A Porfidia Quispe Escobar le dicen María, porque a nadie en el barrio le sale pronunciar su  nombre. Hace 15 años llegó al asentamiento San José, de Ensenada, con su marido y un bebé de meses. Hoy tiene 37 años y seis hijos. Viven del cartoneo, ese que no sólo junta cartones sino que lleva lavarropas rotos, frutas medio podridas y todo lo que pueda tener cobre. De vez en cuando también compran conejos, chanchos y perros para vender en el barrio.

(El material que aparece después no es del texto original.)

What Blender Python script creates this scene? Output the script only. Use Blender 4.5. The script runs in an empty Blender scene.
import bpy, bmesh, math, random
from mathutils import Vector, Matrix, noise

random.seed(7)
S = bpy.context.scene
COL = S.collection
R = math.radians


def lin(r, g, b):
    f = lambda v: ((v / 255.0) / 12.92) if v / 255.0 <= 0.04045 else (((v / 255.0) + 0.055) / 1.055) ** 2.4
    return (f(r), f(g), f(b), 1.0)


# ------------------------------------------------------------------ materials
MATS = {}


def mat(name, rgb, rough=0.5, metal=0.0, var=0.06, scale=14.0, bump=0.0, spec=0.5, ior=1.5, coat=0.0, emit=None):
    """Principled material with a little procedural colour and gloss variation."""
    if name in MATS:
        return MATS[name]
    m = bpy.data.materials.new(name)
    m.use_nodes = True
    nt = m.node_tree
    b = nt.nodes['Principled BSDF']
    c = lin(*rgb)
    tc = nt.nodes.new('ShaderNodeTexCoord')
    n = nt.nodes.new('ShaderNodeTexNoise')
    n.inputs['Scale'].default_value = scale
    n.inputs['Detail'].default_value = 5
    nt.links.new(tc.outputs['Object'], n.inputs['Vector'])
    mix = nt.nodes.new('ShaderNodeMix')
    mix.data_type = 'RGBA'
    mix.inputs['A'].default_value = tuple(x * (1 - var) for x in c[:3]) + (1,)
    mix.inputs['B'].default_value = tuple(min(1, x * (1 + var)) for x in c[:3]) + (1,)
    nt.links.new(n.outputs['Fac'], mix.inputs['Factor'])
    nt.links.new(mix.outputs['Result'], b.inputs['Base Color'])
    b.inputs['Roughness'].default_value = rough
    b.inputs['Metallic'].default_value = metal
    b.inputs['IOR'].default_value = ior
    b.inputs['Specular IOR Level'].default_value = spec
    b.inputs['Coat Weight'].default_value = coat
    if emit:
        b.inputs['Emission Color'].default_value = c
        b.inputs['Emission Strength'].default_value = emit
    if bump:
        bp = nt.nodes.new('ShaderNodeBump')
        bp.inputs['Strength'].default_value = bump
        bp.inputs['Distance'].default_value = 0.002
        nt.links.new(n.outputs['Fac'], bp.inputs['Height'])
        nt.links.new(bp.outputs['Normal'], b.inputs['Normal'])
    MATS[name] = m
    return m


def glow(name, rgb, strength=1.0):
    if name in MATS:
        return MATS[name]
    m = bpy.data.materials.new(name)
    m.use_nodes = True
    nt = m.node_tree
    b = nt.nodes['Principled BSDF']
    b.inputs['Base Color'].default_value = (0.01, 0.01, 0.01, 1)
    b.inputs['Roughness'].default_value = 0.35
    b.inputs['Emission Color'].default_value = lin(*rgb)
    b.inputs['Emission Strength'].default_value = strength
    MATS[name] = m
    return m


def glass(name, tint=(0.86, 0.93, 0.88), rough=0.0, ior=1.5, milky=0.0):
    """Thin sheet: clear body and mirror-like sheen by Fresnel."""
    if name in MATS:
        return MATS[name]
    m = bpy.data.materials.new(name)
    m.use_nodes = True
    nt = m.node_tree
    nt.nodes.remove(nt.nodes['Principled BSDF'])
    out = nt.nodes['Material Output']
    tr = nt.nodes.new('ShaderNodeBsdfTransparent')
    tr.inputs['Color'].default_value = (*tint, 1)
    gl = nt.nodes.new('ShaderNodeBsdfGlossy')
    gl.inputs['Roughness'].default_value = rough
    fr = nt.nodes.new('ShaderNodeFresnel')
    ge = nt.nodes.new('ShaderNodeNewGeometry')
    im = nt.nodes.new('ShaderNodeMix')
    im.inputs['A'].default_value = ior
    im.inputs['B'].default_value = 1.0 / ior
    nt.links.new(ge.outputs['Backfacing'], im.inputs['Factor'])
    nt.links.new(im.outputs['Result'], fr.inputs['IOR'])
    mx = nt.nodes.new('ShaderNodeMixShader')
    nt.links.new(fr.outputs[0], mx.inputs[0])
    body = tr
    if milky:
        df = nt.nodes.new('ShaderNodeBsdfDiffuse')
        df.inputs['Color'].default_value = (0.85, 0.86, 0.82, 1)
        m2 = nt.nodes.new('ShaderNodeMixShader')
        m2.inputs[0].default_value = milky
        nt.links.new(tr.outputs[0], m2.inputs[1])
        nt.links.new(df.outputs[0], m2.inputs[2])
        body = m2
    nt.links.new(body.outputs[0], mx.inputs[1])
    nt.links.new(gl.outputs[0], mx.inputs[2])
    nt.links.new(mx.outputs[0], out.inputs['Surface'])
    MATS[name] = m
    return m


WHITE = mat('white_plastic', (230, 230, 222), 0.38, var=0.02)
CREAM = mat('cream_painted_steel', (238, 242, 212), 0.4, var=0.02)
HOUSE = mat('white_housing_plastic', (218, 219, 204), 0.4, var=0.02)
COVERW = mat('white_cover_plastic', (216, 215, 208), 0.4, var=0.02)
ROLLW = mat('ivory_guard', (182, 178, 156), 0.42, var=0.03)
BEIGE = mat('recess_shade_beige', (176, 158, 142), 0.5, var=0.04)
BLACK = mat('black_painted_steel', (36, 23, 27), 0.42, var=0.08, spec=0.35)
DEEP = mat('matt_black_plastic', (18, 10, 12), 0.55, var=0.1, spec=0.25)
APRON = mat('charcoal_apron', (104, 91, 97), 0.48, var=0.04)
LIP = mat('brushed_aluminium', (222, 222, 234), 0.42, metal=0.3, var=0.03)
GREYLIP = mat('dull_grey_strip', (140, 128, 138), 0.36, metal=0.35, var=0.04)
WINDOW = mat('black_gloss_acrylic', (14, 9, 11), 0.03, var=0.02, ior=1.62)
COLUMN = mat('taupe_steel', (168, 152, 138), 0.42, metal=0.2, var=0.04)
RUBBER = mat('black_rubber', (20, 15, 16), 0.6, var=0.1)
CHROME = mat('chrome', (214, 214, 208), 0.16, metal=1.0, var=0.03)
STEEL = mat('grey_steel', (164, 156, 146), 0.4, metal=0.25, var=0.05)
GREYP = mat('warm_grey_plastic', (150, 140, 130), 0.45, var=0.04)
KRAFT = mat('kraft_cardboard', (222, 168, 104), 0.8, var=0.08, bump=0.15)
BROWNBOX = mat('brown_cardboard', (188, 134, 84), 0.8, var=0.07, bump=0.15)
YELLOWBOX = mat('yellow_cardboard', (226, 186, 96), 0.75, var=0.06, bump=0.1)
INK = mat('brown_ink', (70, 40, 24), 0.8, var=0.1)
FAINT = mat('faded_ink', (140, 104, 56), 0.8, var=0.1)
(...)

En la década del 70, Porfidia nacía en Mina Chojlla, un pueblo minero de las yungas bolivianas. Todos los días su papá se levantaba bien temprano, cuando todavía estaba oscuro, para internarse más de doce horas debajo de la tierra, juntando minerales para los poderosos. Cuando ella amanecía para ir a la escuela, se levantaba sola, se vestía sola, desayunaba sola y salía. Su madre había muerto cuando ella tenía tres o cuatro años, no se acuerda bien. Lo único que su mente logró guardar de esa mujer fue un día que la llevó al cine y le hizo poner una campera que le quedaba chica. Cuando se acuerda, ríe e imita su propia voz y sus gestos de apretada por el abrigo. Pero al instante recuerda por qué ese es el único recuerdo lindo: sus padres no estaban borrachos aquél día. El alcohol mató a su mamá, no recuerda bien cómo, pero sabe que estando internada escondía las botellas de  alcohol etílico debajo de la almohada. 
Su padre fue lo mejor y lo peor en su niñez. Gracias a él comía, se vestía y estudiaba, pero también por culpa de él se fue de su casa para ofrecerse de limpieza cama adentro. Era un hombre pequeño, bien moreno y de ojos irritados: la vida en la mina no era (ni es) saludable para nadie. Cada vez que salía del trabajo se iba con sus compañeros a uno de los pocos bares del pueblo. Tomaban hasta que el lugar cerraba y cuando decidían irse a la casa donde Porfidia estaba durmiendo, a seguir  la borrachera. Ella se despertaba por los ruidos; los amigos de su padre la veían y querían tocarla. Su papá estaba demasiado borracho para darse cuenta y reaccionar. Ella estaba demasiado consciente.
A sus 34 años, radicada en Argentina sin documento, piensa en su pasado y llora: “Mi infancia fue una infancia triste”. Su pelo negro azabache le llega a la cintura, pero para limpiar lo lleva atado: casi nunca se lo ve en todo su esplendor. Tiene los ojos rasgados por la naturaleza y por la tristeza de una vida, como ella dice, "con muchos golpes".


¿Por qué?


Quiero crear un blog que me ayude a escribir. No es que piense que pueda convertirse en un profesor, pero sí en el empujón que necesito para salir de la cama, hacerme un té y sentarme a contar historias. Hay muchas  que nadie escribió, que me pasaron o les pasaron a otros, amigos, o amigos de mis amigos, y las quiero contar. Soy hija del rigor, o así aprendí a definir mi vagancia. Por eso hago esto.